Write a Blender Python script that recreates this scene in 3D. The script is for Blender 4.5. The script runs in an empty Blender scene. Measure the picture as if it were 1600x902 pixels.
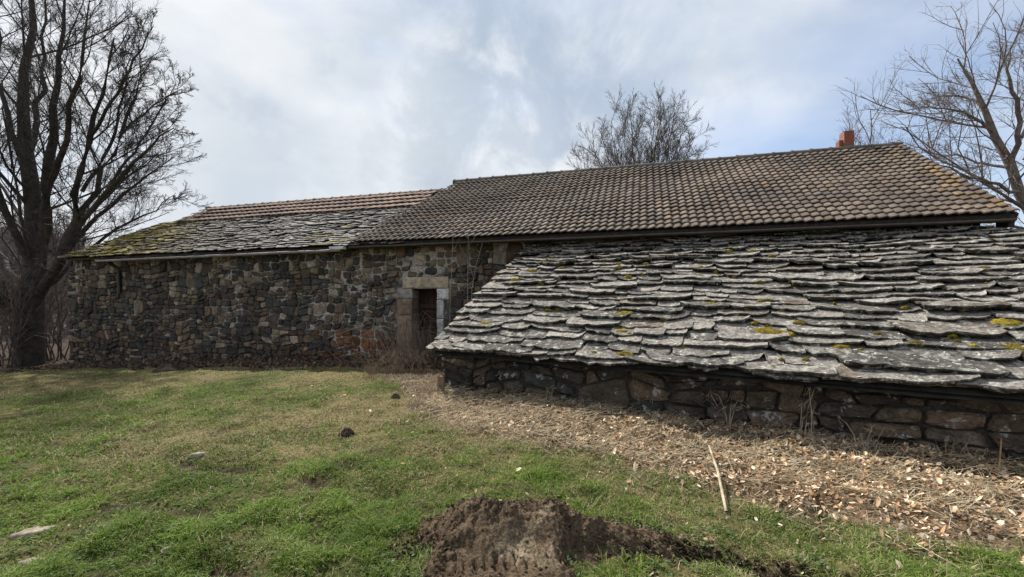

==

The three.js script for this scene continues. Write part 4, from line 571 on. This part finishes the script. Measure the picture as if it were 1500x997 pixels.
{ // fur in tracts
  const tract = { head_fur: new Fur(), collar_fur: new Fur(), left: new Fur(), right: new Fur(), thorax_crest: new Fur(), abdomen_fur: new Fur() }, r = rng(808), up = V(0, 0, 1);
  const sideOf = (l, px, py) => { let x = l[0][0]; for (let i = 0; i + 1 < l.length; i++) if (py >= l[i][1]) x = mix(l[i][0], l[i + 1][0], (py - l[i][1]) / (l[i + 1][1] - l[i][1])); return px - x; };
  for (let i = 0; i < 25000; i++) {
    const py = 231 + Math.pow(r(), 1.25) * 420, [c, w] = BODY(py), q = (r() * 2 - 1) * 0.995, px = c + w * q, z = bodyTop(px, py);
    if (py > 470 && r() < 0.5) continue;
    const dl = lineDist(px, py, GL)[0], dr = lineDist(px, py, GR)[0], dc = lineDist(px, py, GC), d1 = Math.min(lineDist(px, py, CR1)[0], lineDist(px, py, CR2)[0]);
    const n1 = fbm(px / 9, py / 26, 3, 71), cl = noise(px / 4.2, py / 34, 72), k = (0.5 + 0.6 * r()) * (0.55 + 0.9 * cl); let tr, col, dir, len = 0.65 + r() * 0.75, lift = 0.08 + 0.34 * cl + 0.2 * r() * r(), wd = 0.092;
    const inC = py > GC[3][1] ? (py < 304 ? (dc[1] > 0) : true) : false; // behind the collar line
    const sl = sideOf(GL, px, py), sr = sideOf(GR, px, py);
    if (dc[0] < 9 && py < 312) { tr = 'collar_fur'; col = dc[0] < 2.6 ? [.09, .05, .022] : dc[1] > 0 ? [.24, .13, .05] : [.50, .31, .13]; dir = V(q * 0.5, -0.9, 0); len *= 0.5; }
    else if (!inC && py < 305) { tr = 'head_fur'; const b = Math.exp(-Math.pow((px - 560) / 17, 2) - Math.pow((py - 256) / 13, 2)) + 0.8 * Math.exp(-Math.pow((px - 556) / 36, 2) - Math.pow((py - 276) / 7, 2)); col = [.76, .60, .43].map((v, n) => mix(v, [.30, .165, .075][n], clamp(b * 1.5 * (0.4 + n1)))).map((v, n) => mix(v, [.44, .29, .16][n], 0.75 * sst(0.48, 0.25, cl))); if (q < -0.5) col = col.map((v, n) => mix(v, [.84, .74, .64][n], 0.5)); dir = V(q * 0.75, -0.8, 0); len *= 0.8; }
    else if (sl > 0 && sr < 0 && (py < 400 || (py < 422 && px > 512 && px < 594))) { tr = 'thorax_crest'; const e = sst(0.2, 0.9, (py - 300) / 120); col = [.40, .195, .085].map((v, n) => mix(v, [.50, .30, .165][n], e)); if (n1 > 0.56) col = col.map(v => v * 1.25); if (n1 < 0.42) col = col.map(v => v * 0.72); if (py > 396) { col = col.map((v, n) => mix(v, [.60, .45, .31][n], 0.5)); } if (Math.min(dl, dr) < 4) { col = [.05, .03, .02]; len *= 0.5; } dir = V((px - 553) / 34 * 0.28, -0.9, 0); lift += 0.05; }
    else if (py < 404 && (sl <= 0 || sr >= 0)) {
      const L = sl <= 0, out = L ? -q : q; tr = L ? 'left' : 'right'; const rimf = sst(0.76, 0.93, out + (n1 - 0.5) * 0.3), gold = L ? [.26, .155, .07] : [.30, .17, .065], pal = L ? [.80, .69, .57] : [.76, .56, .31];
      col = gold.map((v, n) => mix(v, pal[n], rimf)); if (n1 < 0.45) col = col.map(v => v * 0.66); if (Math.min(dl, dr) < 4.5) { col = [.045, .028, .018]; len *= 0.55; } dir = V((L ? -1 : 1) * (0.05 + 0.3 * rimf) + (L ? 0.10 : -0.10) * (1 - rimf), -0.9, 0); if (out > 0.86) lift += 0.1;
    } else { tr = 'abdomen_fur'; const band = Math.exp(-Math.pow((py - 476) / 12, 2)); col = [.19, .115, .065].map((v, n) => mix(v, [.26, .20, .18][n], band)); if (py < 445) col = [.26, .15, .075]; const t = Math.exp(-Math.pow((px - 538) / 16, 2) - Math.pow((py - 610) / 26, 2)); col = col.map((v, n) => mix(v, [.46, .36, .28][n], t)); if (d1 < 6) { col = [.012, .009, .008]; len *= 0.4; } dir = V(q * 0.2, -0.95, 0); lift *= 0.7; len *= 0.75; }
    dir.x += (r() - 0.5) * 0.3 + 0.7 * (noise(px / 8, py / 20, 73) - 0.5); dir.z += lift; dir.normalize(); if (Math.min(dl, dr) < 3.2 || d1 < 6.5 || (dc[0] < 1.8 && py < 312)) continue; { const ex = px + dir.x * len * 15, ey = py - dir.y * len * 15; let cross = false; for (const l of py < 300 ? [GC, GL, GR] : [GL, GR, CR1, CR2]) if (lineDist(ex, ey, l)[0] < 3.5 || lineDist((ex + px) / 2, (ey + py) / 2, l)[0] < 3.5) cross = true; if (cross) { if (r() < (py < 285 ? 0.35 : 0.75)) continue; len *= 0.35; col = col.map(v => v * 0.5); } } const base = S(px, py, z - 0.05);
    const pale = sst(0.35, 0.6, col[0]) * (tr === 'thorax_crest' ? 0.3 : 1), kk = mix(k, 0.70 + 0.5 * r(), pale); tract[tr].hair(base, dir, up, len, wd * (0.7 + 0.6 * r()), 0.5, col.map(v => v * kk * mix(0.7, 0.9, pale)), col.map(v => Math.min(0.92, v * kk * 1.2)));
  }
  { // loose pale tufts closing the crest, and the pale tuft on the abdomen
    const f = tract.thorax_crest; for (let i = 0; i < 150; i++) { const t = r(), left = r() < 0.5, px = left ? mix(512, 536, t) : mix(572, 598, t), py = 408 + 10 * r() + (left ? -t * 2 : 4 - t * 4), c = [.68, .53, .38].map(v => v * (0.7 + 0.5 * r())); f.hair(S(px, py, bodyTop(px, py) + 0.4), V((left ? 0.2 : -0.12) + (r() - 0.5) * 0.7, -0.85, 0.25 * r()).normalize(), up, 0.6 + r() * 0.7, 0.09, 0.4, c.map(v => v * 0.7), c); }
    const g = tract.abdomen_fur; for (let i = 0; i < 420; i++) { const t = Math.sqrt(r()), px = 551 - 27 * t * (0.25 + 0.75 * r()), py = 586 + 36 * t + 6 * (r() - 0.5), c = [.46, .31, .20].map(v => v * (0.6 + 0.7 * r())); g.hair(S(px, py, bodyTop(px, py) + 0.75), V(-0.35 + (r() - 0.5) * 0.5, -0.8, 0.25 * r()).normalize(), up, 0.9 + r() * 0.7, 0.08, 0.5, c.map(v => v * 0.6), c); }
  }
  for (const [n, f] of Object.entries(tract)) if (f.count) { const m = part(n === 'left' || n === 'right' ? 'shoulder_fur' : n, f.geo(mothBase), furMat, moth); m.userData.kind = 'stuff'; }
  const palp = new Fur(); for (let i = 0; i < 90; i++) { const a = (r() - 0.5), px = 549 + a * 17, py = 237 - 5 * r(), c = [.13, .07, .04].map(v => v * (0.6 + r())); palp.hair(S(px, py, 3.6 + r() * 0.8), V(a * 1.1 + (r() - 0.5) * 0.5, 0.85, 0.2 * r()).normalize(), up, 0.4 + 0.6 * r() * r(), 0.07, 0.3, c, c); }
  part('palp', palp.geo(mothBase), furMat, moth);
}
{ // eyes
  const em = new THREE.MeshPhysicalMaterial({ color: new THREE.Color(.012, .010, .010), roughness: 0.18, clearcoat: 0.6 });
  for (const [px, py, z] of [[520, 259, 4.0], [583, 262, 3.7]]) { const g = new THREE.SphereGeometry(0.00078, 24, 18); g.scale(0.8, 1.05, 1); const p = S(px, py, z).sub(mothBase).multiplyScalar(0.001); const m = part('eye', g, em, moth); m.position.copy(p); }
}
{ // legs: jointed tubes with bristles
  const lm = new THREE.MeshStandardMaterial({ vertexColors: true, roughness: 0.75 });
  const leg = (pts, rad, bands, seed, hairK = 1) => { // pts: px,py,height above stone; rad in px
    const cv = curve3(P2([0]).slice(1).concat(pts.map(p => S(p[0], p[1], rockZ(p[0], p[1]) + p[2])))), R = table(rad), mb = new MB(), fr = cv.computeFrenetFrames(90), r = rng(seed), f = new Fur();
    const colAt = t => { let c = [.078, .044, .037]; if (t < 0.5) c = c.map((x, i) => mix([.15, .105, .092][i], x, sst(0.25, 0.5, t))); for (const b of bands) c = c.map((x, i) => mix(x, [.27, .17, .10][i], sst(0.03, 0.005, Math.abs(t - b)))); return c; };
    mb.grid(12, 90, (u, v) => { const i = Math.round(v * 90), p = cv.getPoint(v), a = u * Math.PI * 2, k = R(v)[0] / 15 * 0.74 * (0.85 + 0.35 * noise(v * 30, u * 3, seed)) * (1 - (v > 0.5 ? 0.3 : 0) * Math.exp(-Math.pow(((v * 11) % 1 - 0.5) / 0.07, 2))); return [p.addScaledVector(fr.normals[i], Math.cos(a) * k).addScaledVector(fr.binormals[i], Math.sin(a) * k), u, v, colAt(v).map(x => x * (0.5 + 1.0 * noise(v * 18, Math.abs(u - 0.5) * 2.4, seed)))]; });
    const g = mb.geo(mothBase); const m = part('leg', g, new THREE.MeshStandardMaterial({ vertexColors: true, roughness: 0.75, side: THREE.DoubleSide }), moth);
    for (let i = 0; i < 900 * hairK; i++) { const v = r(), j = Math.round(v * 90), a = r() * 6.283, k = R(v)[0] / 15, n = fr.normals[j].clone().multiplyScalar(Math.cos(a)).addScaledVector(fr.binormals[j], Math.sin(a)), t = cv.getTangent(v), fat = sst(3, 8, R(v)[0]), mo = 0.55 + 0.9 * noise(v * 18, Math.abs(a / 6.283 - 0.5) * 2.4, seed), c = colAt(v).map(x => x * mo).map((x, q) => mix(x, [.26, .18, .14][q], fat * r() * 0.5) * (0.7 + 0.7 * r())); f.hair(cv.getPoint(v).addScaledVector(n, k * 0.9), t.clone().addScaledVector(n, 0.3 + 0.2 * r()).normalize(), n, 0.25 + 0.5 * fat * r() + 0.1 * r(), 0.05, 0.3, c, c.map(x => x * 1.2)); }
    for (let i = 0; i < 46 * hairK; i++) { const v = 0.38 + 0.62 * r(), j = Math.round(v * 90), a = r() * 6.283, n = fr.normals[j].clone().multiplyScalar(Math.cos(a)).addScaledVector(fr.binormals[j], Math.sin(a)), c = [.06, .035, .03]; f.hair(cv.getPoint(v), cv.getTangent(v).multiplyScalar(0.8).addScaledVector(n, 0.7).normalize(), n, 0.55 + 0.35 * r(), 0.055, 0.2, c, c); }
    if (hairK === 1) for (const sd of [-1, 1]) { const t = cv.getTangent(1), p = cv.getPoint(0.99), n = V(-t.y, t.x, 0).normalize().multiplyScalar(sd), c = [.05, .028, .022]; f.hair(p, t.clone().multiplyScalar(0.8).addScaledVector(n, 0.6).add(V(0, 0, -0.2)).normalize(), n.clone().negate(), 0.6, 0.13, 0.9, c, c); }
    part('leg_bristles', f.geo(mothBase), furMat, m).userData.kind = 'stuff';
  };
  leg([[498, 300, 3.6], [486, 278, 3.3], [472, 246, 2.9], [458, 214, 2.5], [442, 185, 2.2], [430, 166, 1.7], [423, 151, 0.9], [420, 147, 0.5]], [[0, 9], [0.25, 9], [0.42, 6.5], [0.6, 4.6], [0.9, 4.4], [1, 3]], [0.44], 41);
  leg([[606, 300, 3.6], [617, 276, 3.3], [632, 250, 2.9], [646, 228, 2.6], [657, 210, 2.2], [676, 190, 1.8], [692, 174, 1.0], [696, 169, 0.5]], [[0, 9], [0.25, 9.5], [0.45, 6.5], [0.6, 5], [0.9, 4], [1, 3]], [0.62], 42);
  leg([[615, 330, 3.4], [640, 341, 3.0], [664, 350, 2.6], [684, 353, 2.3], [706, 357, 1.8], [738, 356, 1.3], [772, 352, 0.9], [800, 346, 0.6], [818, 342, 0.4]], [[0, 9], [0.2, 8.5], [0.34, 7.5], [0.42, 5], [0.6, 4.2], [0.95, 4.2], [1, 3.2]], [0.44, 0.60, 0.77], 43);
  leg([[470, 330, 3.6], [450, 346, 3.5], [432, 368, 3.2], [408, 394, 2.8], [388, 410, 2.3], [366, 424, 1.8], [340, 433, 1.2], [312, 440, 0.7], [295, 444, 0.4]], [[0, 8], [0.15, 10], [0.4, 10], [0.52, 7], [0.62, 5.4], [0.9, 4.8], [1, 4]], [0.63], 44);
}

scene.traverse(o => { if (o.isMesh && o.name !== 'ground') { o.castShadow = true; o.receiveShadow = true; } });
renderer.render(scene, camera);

--

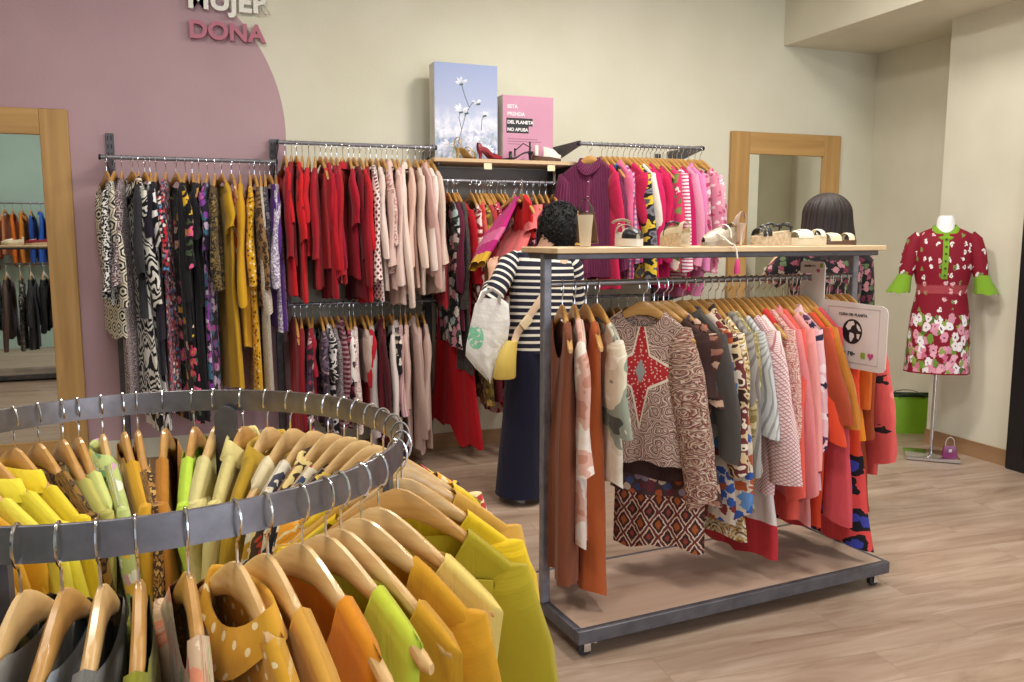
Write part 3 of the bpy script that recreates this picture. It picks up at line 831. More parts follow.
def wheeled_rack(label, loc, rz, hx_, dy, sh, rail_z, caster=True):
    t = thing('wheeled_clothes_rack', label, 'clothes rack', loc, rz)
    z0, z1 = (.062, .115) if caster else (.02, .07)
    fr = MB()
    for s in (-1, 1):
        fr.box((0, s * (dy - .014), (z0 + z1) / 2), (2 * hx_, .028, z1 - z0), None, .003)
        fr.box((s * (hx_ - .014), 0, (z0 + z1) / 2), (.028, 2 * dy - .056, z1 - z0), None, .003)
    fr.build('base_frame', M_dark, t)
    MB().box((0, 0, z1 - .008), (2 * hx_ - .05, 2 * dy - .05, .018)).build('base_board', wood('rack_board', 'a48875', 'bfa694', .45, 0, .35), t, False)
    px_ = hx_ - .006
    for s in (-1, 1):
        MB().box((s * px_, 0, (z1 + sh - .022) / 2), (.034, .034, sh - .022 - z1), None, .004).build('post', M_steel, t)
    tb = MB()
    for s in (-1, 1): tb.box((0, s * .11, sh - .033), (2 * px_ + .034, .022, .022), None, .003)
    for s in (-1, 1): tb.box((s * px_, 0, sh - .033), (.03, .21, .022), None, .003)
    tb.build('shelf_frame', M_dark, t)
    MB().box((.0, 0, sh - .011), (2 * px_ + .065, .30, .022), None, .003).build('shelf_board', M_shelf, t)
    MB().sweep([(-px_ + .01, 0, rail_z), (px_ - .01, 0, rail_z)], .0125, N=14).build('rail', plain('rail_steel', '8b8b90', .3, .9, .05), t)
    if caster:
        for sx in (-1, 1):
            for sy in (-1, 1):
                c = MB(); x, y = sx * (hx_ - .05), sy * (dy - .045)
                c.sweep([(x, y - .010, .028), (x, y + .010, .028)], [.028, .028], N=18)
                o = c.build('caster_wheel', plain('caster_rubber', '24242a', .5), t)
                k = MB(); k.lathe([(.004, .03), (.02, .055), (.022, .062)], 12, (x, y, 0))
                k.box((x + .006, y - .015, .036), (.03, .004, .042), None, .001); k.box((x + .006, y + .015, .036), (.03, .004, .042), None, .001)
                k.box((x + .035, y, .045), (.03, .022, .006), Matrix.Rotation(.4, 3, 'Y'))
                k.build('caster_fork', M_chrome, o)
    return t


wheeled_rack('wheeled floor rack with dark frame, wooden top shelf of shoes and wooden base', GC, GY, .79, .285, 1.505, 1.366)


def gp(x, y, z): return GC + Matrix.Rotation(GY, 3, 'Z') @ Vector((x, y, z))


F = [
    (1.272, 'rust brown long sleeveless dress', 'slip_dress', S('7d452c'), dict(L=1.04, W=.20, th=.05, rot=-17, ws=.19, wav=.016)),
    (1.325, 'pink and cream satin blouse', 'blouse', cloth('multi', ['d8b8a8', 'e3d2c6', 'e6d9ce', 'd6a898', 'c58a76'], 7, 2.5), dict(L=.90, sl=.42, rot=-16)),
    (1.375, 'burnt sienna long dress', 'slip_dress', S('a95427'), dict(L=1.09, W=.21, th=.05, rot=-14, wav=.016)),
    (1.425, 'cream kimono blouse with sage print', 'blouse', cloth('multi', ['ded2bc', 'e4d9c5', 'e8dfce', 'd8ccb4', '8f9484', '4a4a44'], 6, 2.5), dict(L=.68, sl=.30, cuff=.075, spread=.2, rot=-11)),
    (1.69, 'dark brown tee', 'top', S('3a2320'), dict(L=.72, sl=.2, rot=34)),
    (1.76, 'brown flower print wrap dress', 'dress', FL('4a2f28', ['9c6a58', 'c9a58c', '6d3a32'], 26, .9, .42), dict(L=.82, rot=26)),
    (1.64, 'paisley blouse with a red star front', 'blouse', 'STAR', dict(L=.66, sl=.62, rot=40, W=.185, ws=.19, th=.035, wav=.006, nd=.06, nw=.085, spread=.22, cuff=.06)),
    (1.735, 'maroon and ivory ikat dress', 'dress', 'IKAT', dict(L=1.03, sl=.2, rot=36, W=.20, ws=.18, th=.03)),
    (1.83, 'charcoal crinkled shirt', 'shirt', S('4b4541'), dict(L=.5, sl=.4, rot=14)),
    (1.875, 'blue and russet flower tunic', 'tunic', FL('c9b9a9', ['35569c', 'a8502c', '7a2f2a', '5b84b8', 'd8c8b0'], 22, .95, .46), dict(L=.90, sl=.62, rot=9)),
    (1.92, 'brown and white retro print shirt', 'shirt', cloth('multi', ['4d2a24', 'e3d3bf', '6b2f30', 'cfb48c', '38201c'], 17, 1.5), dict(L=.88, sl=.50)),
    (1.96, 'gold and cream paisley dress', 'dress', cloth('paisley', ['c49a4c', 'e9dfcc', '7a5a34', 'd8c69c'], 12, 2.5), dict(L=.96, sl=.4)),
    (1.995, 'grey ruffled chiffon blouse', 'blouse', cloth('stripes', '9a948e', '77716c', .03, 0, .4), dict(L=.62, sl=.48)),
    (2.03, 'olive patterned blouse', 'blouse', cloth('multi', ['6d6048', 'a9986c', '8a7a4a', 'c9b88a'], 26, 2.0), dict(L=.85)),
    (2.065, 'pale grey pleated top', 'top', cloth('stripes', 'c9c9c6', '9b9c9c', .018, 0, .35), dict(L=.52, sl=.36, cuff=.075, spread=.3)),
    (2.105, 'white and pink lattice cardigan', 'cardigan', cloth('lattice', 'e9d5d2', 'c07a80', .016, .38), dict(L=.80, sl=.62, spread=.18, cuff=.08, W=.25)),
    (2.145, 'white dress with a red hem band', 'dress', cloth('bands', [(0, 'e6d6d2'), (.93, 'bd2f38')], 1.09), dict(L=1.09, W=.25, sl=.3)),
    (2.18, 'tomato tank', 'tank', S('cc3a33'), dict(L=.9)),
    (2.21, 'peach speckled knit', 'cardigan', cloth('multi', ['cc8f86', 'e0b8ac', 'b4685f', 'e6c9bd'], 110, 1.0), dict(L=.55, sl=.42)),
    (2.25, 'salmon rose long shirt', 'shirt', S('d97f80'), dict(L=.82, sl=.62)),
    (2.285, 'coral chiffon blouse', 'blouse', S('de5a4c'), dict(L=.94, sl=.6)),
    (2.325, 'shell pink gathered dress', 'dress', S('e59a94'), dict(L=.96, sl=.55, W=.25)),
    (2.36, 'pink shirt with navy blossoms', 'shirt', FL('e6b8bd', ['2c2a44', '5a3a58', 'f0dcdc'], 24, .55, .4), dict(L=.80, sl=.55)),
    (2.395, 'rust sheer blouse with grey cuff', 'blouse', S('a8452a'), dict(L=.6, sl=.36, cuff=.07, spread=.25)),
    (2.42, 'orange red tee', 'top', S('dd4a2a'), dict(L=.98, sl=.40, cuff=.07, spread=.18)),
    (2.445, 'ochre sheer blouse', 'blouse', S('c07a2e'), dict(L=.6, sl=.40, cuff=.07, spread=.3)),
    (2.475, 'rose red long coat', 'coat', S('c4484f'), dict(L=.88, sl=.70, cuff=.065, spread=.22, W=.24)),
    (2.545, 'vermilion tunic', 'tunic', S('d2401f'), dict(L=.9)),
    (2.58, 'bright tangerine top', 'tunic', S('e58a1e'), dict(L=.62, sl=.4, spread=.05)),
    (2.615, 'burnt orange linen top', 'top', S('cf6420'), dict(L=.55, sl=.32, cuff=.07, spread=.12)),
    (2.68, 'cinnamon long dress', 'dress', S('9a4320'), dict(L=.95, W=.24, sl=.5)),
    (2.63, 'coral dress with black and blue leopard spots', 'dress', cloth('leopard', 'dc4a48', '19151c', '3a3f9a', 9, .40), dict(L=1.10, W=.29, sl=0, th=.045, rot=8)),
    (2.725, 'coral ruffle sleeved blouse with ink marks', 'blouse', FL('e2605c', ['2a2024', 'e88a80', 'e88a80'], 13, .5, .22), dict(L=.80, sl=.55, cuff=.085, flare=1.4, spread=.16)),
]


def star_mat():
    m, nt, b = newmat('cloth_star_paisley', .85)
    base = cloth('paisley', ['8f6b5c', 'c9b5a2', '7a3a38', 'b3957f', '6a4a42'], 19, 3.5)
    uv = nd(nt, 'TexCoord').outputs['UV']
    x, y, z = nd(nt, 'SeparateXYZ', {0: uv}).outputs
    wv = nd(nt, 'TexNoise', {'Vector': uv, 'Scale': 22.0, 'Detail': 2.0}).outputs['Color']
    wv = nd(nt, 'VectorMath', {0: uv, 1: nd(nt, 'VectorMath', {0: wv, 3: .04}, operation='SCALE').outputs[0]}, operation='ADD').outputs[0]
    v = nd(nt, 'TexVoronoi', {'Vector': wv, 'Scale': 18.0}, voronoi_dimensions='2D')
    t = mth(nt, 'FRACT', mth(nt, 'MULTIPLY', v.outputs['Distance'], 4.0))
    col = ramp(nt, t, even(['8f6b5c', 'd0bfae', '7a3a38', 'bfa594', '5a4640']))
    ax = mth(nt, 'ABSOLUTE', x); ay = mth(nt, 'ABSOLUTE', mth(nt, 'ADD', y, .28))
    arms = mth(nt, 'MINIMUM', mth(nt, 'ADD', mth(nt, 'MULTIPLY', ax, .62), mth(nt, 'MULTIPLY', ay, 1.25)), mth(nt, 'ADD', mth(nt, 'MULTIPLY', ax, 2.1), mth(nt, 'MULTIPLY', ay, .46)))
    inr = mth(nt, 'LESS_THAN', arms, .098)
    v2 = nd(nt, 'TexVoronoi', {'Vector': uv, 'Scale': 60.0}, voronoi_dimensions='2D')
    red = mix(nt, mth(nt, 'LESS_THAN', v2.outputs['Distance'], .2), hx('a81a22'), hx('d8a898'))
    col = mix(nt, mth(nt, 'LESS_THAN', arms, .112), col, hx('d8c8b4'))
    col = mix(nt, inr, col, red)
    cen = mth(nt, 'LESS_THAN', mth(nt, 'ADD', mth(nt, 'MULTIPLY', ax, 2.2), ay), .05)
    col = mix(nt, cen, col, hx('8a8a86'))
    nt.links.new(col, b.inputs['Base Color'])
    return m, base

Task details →
Give the count of lines in the records that contain "recreates", and no other text.

Full solution →
2